Sunday, 27 October 2013

Revisiting Thornbridge

My beer adventure only really began in earnest about six months ago, when after 20 years of drinking crap beer I stumbled across the world of craft beer and into the light. Thornbridge's range was first up and served to form my fledgling opinions about how beer should taste.

Although I still have a lot of learning to do, I feel like I have come a long way in those six months. I've sampled the offerings of the UK's most influential micros, I've been to beer festivals and brewed my own beer. All good stuff but I realised recently though, that I hadn't had any Thornbridge beer for ages so decided to grab a few. I thought this might be a good exercise - using Thornbridge beers as a reference point to see if my tastes have changed over the last few months.

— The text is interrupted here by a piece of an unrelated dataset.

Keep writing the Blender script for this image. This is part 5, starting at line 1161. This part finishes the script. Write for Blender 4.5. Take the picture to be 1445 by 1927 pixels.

First up was a Kipling, made exclusively with Nelson Sauvin hops. I didn't take a photo but it was really, really pale. I'd say it was just about the lightest colour I've ever seen in ale - right alongside Duvel.

It was sensational - fresh, well-carbonated and possibly the most grapefruity beer I've ever had. I seem to remember being so preoccupied with the hop aromas last time round that I must have completely missed the grapefruit taste.

Next was a Jaipur, the big daddy of UK craft brewing. It was darker than I remembered but whether I was just comparing it to the Kipling I'm not sure. I was hoping it would still be great and thankfully my expectations were exceeded. Absolutely bloody marvellous and the taste was a little bit more complex than I remembered.

Thornbridge are masters of their trade as brewing pale ales that are this clean and crisp is quite an accomplishment. Both beers had no noticeable off-tastes or those yeast-generated flavours that can often draw attention away from the hops and the malt. If I could get my homebrew to even approach this kind of standard, I'd be very happy indeed.